26 AĞUSTOS’TAN 30 AĞUSTOS’A GELİRKEN
“27 Ağustos 1922 sabahı Mustafa Kemal Paşa'ya kuşattıkları tepeyi yarım saat sonra alacaklarını bildirmesine rağmen bunu başaramayınca intihar ederek hayatına son veren Miralay Reşat (Çiğiltepe)’ı”,
“Kütahya'nın Emet ilçesinden kendisi, Emet halkı ve süvarileri tarafından kaçırılan Yunan ordusunu kovalayarak İzmir’e giren ilk süvari birlikleri komutanı Ferik Fahrettin (Altay)’ı”,
“İstanbul'dan bizzat kendisine gönderilen ve Mustafa Kemal Paşa'yı tutuklamasını emreden telgrafa rağmen “Ben ve kolordum emrinizdedir Paşam!” sözünü söyleyerek Mustafa Kemal Paşa'nın emrine giren Birinci Ferik Musa Kâzım (Karabekir)’i”,
“İzmit ile Adapazarı'nı geri alıp, Sakarya Meydan Muharebesi'ne katılarak üstün başarılar kazanan Birinci Ferik Kazım Fikri (Özalp)’yi”,
“Birlikleri ile İzmit ve Adapazarı üzerinden Bilecik ve Eskişehir istikametine ilerleyen İngiliz kuvvetlerine Geyve yakınlarında ateş açarak onları durdurup geri püskürten ve Türk Kurtuluş Savaşı'nı fiilen başlatan ilk komutan olan Mirliva Ali Fuat (Cebesoy)’ı”,
“Bahriye Nazırlığı’ndan ayrılan ve Anadolu'daki Milli Mücadele hareketine katılan Albay Hüseyin Rauf (Orbay)’ı”,
“İstanbul Hükümeti tarafından ulusal hareketin önderlerinden biri olarak rütbesi kaldırılan, nişanları geri alınan ve idamına karar verilen Müşir Mustafa Fevzi (Çakmak)’yi”,
“Yaptığı konuşmaları ile zihinlerde yer etmiş usta bir hatip olan, Kurtuluş Savaşı'nda cephede Mustafa Kemal'in yanında görev yapan, sivil olmasına rağmen rütbe alarak bir savaş kahramanı sayılan Onbaşı Halide (Edip Adıvar)’yi”,
“Kağnıyla cepheye silah taşıyan Fatma Nine’yi”,
“İnebolu'da bulunan cephaneleri Ankara'ya götürülmesinde çocuğu ve kağnısıyla yer alırken, kış şartları nedeniyle cephane ıslanmasın diye battaniyesini cephaneye saran, bebeğine sarılıp onun donmaması için uğraş verirken donarak ölen Şerife Bacı’yı”,
“Düzenli ordu kurulana kadar yirmi aylık bir sürede düşman kuvvetlerinin Aydın kanadından Anadolu içlerine ilerlemesini engelleyen Yörük Ali Efe’yi”,
“Bekir Ağa Bölüğü`ne baskın düzenleyerek tutuklu bulunan vatansever ve aydınları kurtarıp Anadolu`ya geçmelerini sağlayan Yahya Kaptan’ı”,
Soyadını İnönü meydanında çarpışa çarpışa alan Mustafa İsmet (İnönü)’i”,
“Geldikleri gibi giderler” deyip, geldiklerinden biraz daha hızlı gitmelerini sağlayan
Mustafa KemaliI”,
Ve; başta Gazi Mustafa Kemal Atatürk ve silah arkadaşları olmak üzere bu vatan için şehit ve gazi olmuş herkesi rahmet, özlem ve minnetle anıyoruz.

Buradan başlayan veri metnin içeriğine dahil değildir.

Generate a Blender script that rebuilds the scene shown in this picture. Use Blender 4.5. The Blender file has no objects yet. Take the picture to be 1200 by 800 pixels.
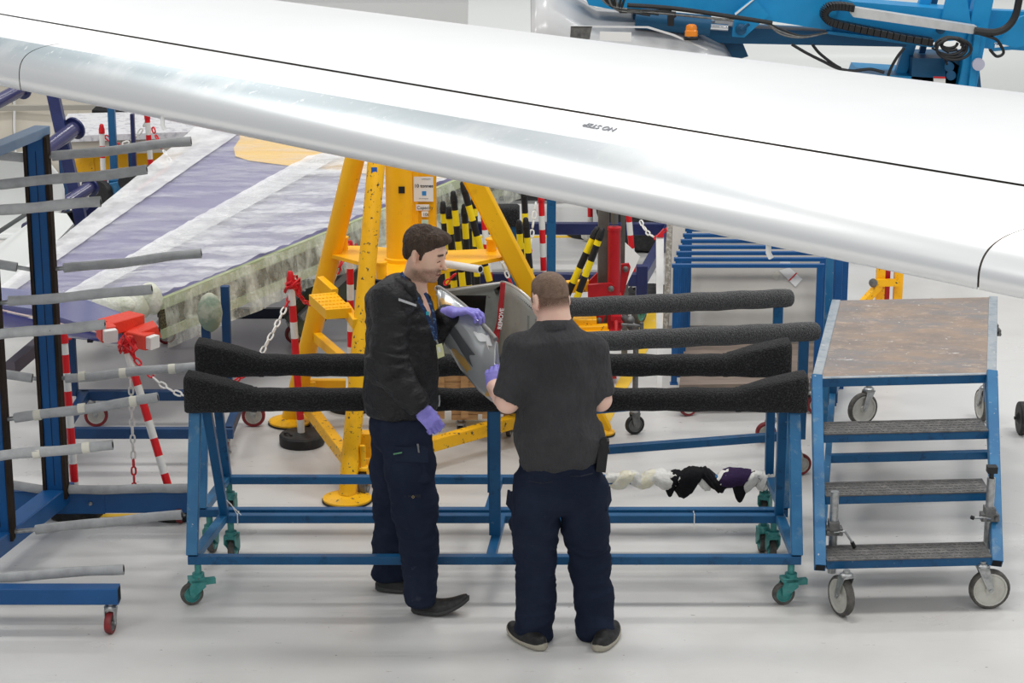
import bpy, bmesh, math, random
import numpy as np
from mathutils import Vector, Matrix, Euler
R = math.radians
V = Vector
random.seed(4)
sc = bpy.context.scene
col = sc.collection

# ------------------------------------------------------------------ camera, world, lights, exposure
CAM_H, PITCH, FOC = 4.22, R(15.7), 2643.0
cd = bpy.data.cameras.new('camera'); cam = bpy.data.objects.new('camera', cd); col.objects.link(cam)
cam.location = (0, 0, CAM_H); cam.rotation_euler = (R(90) - PITCH, 0, 0)
cd.sensor_width = 36; cd.lens = 36 * FOC / 1200; cd.clip_end = 200
sc.camera = cam
w = bpy.data.worlds.new('world'); sc.world = w; w.use_nodes = True
w.node_tree.nodes['Background'].inputs[0].default_value = (.93, .96, 1, 1)
w.node_tree.nodes['Background'].inputs[1].default_value = 0.31
def area(name, loc, size, power, rot=(0, 0, 0), colr=(1, .985, .96)):
    l = bpy.data.lights.new(name, 'AREA'); l.shape = 'RECTANGLE'; l.size, l.size_y = size
    l.energy = power; l.color = colr
    o = bpy.data.objects.new(name, l); col.objects.link(o); o.location = loc; o.rotation_euler = rot
    return o
for i, (x, y) in enumerate([(x, y) for y in (-8, 2, 11, 20) for x in (-7, 0, 7)]):  # lamps out of view; the row behind the camera is added to brighten faces
    area('hangar_fill_lamp', (x, y, 10.5), (3.2, 1.2), 222)
sc.view_settings.view_transform = 'Standard'; sc.view_settings.look = 'None'
sc.view_settings.exposure = 0.42; sc.view_settings.gamma = 1
sc.view_settings.use_curve_mapping = False

# a pixel of the 1200x800 photograph and a distance (or a height) give a point of the hall
_f = V((0, math.cos(PITCH), -math.sin(PITCH))); _u = V((0, math.sin(PITCH), math.cos(PITCH)))
def ray(px, py): return V(((px - 600) / FOC, 0, 0)) + _u * ((400 - py) / FOC) + _f
def P(px, py, Y):
    d = ray(px, py); return V((0, 0, CAM_H)) + d * (Y / d.y)
def F(px, py, z=0):
    d = ray(px, py); return V((0, 0, CAM_H)) + d * ((z - CAM_H) / d.z)
def ez(p, z): return V((p[0], p[1], z))

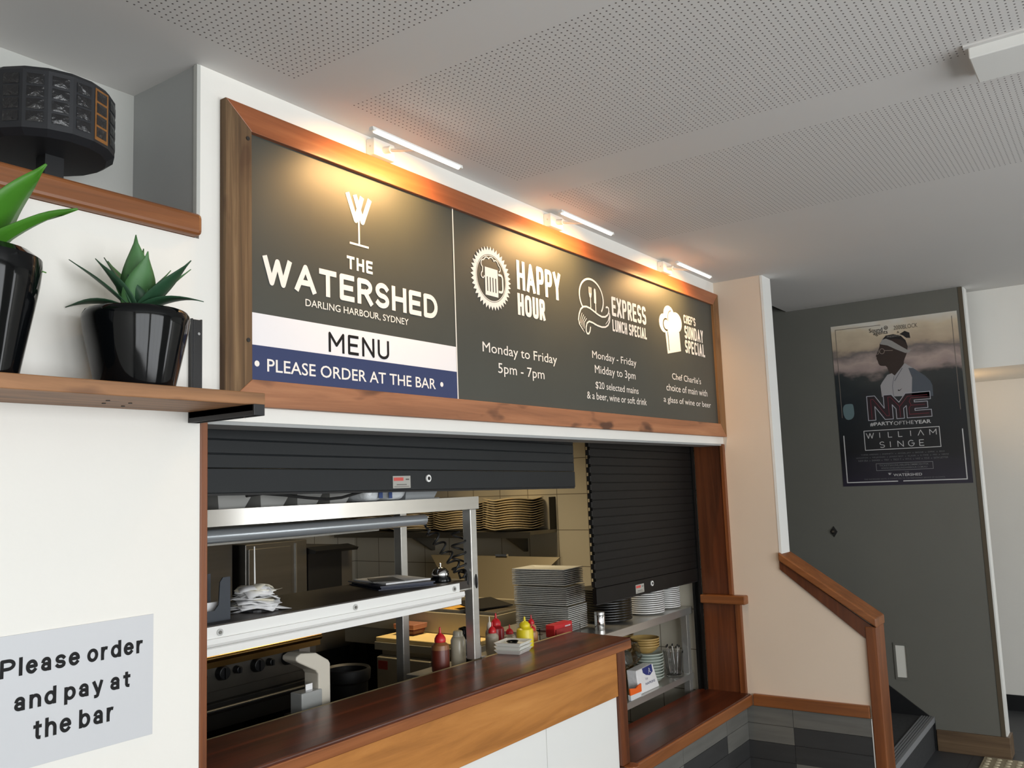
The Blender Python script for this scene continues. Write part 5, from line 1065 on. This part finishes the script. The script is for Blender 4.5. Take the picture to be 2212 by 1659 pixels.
part('body', MB().box(3.468, 2.12, .70, 3.835, 2.70, 1.290), pbr('grill_grey', S(96, 92, 86), .5, .5), sg2, bevel=.004)
part('screen', MB().box(3.475, 2.108, .95, 3.735, 2.12, 1.275), M['black'], sg2, 'black front')
part('lip', MB().prism([(2.04, 1.262), (2.03, 1.278), (2.12, 1.298), (2.12, 1.262)], lambda u, v, t: (t, u, v), 3.468, 3.80), M['black'], sg2, 'overhanging black lip')
part('stand', MB().box(3.48, 2.14, 0, 3.82, 2.68, .70), M['dark'], sg2)
eb = thing('shade_block', 'added dark block for the shade in the corner right of the grill unit', 'bench', (4.18, 2.35, 0))  # invented dark unit, stands in for the shadow beside the fridge
part('body', MB().box(3.86, 2.04, .08, 4.50, 2.72, .90), M['dark'], eb, bevel=.004)
part('worktop', MB().box(3.85, 2.02, .90, 4.51, 2.74, .935), M['steeldull'], eb, bevel=.003)
hd = thing('extraction_hood', 'dark stainless extraction hood hanging over the range', 'hood', (2.4, 1.9, 1.40))
part('canopy', MB().prism([(1.55, 1.400), (1.55, 1.48), (1.95, 1.95), (2.78, 1.95), (2.78, 1.44), (2.2, 1.40)], lambda u, v, t: (t, u, v), .9, 3.06), M['steeldull'], hd)
part('duct', MB().box(1.6, 2.1, 1.95, 2.3, 2.7, 2.55), M['steeldull'], hd)
part('filter', MB().box(1.0, 1.62, 1.390, 3.0, 2.15, 1.399), M['dark'], hd)
# dispenser behind the counter, bin on the floor
wd = thing('slip_dispenser', 'translucent white plastic holder with a bent top behind the counter', 'holder', (1.92, .345, .9398))
dm = pbr('milky_plastic', S(196, 190, 176), .35)
bent = [(1.972, .9398), (1.972, 1.072), (1.966, 1.082), (1.915, 1.114), (1.852, 1.122), (1.836, 1.116), (1.832, 1.104), (1.842, 1.094), (1.912, 1.062), (1.922, 1.050), (1.922, 1.000), (1.848, 1.004), (1.844, .9398)]
dd = [(u, v) for u, v in bent]
part('body', MB().prism([(1.922, .9398), (1.972, .9398), (1.972, 1.072), (1.965, 1.083), (1.915, 1.113), (1.855, 1.121), (1.836, 1.114), (1.834, 1.103), (1.844, 1.095), (1.912, 1.060), (1.922, 1.048)], lambda u, v, t: (u, t, v), .320, .385), dm, wd, bevel=.004)
part('pocket', MB().box(1.848, .312, .9398, 1.930, .364, 1.004), pbr('milky_clear', S(150, 152, 150), .25, coat=.4), wd, 'clear lower pocket', bevel=.003)
part('mounting_ledge', MB().box(1.842, .2655, .90, 1.98, .385, .9395), M['dark'], wd)
part('slip', MB().box(1.885, .336, 1.004, 1.912, .338, 1.022), paper[0], wd)
solo('waste_bin', MB().lathe((2.66, .96, 0), [(.07, 0), (.075, .01), (.085, .82), (.095, .83), (.098, .87), (.093, .878), (.082, .87), (.078, .05), (.0005, .05)], 32), M['rubber'], 'tall round black bin standing between the range and the preparation fridge', 'bin', smooth=True)
kl = thing('kitchen_ceiling_light', 'fluorescent batten on the kitchen ceiling above the preparation fridge', 'lamp', (3.75, 1.15, 2.47))
part('batten', MB().box(3.38, .98, 2.47, 4.12, 1.32, 2.549), M['trimwhite'], kl, bevel=.004)
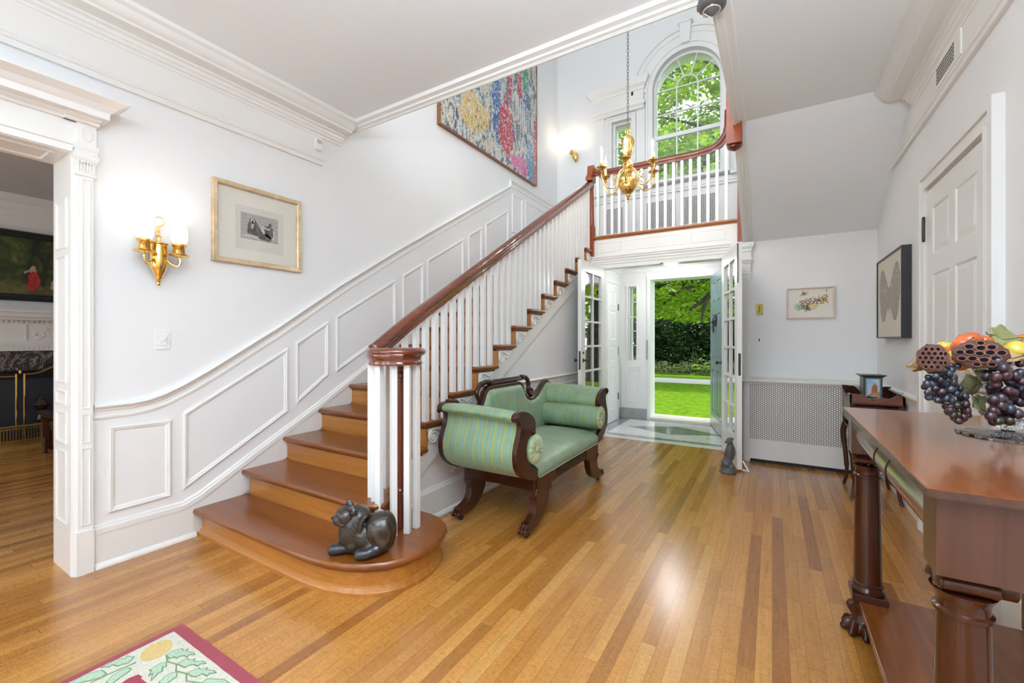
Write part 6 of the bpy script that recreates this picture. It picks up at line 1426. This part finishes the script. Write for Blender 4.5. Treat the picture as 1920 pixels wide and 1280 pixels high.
for (P) in ([(1.3, 14.5, 3.6), (-.3, 14.0, 3.55), (-1.8, 13.6, 2.95), (-3.4, 13.3, 2.45), (-5, 13, 2.3)], [(1.3, 14.5, 4.2), (-.6, 14.6, 4.0), (-2.2, 14.4, 3.3), (-3.6, 14.2, 2.9)], [(-.6, 14.0, 3.5), (-1.6, 13.8, 2.6), (-2.4, 13.7, 2.0), (-3.3, 13.6, 1.65)],
            [(-1.2, 13.8, 3.2), (-2.0, 13.2, 3.35), (-3.2, 12.8, 3.2)], [(1.0, 14.5, 6), (-.8, 14.2, 7.2), (-2.6, 14.0, 8.1), (-4.2, 13.6, 8.6)], [(.6, 14.4, 7.5), (-1.0, 14.0, 9.0), (-2.6, 13.8, 10.2)], [(1.1, 14.5, 5), (-.9, 14.3, 6.0), (-3.0, 14, 6.6), (-5, 13.8, 6.9)],
            [(-1.4, 13.7, 2.9), (-1.7, 13.7, 2.3), (-1.75, 13.6, 1.8)], [(-2.2, 14.2, 3.3), (-2.6, 14.1, 2.7), (-3.1, 14.0, 2.35)]):
    c = curve(P, 5); br.tube(c, [.075*(1-.75*i/len(c)) for i in range(len(c))], 7)
for i in range(60):
    p = Vector((rng.uniform(-4.6, -.8), rng.uniform(12.8, 14.6), rng.uniform(1.8, 10))); q = p+Vector((rng.uniform(-.9, .3), rng.uniform(-.4, .4), rng.uniform(-.35, .3))); br.tube([p, (p+q)/2+Vector((0, 0, .06)), q], [.02, .015, .006], 5)
br.build('branches', M_bark, tr, smooth=True)
cl = [((rng.uniform(-7.5, 2.5), rng.uniform(12.6, 17), rng.uniform(2.0, 12)), rng.uniform(.45, .85)) for _ in range(760)]
leafcloud('foliage', cl, 66, .11, F1, tr, .32, 1)
t2 = thing('dark_shrub', 'dense dark green rhododendron mass beyond the driveway', 'shrub', (-4.5, 21, -.16))
cl = [((rng.uniform(-10, 1.5), rng.uniform(20, 22.5), rng.uniform(.1, 2.7)), rng.uniform(.4, .8)) for _ in range(330)]
leafcloud('foliage', cl, 90, .11, F2, t2, .8, 2); MB().tube([(-4.5, 21, -.2), (-4.5, 21, 1.5)], .1, 8).build('stem', M_bark, t2)
t3 = thing('silvery_shrub', 'low pale silvery shrubs edging the far side of the driveway', 'shrub', (-3, 19.4, -.16))
cl = [((x, rng.uniform(18.9, 19.6), rng.uniform(-.1, .28+.12*math.sin(x*2.1))), rng.uniform(.22, .38)) for x in rng.uniform(-9, 1, 120)]
leafcloud('foliage', cl, 70, .055, F3, t3, .8, 3); MB().tube([(-3, 19.4, -.2), (-3, 19.4, .2)], .04, 6).build('stem', M_bark, t3)
for i, (x, y, rr, h, lab) in enumerate(((-6.5, 30, 4.5, 13, 'tall green tree behind the rhododendrons, left in the doorway'), (-1.5, 33, 4.8, 15, 'tall green tree far behind the lawn, in the middle of the doorway view'), (4, 31, 4.5, 13, 'tall green tree far behind the lawn, hidden behind the open front door'), (-13, 28, 4.5, 12, 'tall green tree at the far left of the garden seen through the sidelight'))):
    t = thing('tree', lab, 'tree', (x, y, -.16)); MB().tube([(x, y, -.2), (x, y, h*.7)], [.3, .12], 10).build('trunk', M_bark, t)
    cl = [((x+rng.normal()*rr*.5, y+rng.normal()*1.2, 1.0+rng.uniform(0, 1)*h), rng.uniform(.8, 1.4)) for _ in range(240)]
    leafcloud('foliage', cl, 80, .24, F4, t, .5, 10+i)
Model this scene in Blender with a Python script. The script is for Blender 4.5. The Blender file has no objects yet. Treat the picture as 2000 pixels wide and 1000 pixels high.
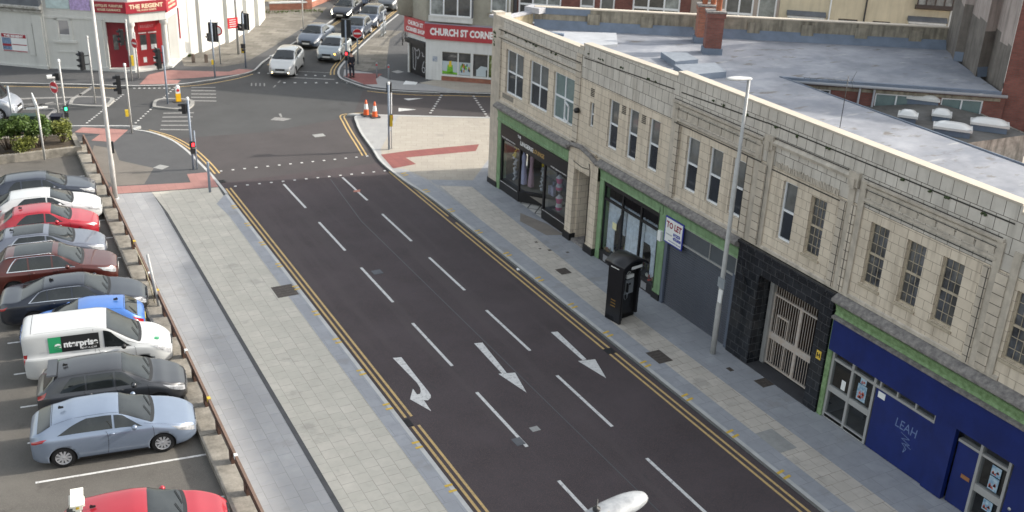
import bpy, bmesh, math, random
from mathutils import Vector, Matrix, noise
R = math.radians
S = bpy.context.scene
COL = S.collection

# ------------------------------------------------------------------ camera
CAMH = 18.2
cd = bpy.data.cameras.new('camera'); cam = bpy.data.objects.new('camera', cd); COL.objects.link(cam)
cd.lens = 2063.64 / 2000 * 36; cd.sensor_width = 36; cd.clip_end = 3000; cd.clip_start = 0.1
cam.matrix_world = Matrix(((0.88190833, 0.15901978, -0.44379094, 0),
                           (-0.46978138, 0.37489561, -0.79922383, 0),
                           (0.03928288, 0.91332688, 0.4053281, CAMH),
                           (0, 0, 0, 1)))
S.camera = cam
cd.dof.use_dof = True; cd.dof.focus_distance = 25; cd.dof.aperture_fstop = 1.2
# ------------------------------------------------------------------ light
SUN_EL = 27.6
sdir = Vector((1.0, -0.235, 0)).normalized() * math.cos(R(SUN_EL)) + Vector((0, 0, math.sin(R(SUN_EL))))
W = bpy.data.worlds.new('World'); S.world = W; W.use_nodes = True
nt = W.node_tree; nt.nodes.clear()
o_ = nt.nodes.new('ShaderNodeOutputWorld'); b_ = nt.nodes.new('ShaderNodeBackground'); s_ = nt.nodes.new('ShaderNodeTexSky')
s_.sky_type = 'NISHITA'; s_.sun_disc = False; s_.sun_elevation = R(SUN_EL); s_.sun_rotation = math.atan2(1.0, -0.235)
s_.air_density = 1.6; s_.dust_density = 3.5; s_.ozone_density = 1.0
b_.inputs['Strength'].default_value = 0.15
hs_ = nt.nodes.new('ShaderNodeHueSaturation'); hs_.inputs['Saturation'].default_value = 0.38   # thin high cloud greys the blue
nt.links.new(s_.outputs[0], hs_.inputs['Color']); nt.links.new(hs_.outputs[0], b_.inputs[0]); nt.links.new(b_.outputs[0], o_.inputs[0])
sl = bpy.data.lights.new('sun', 'SUN'); sl.energy = 2.4; sl.angle = R(1.2); sl.color = (1.0, 0.93, 0.82)
so = bpy.data.objects.new('sun', sl); COL.objects.link(so); so.rotation_euler = sdir.to_track_quat('Z', 'Y').to_euler()
S.view_settings.view_transform = 'Standard'; S.view_settings.look = 'None'; S.view_settings.gamma = 1
S.view_settings.exposure = 1.15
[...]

Ulusumuzun geleceğini belirleyen dünyaya kabul ettiren ve 26 Ağustos 1922 yılında başlattıkları Büyük Taaruzu muhteşem bir zaferle sonlandırıp Cumhuriyetimizin Kuruluşunun yolunu açan, 30 Ağustos Zafer Bayramını kutlama onurunu bizlere bahşedenlere, sonsuz teşekkürlerimizle.
“26 Ağustos’tan 30 Ağustos’a,
30 Ağustos Zafer Bayramımız kutlu olsun.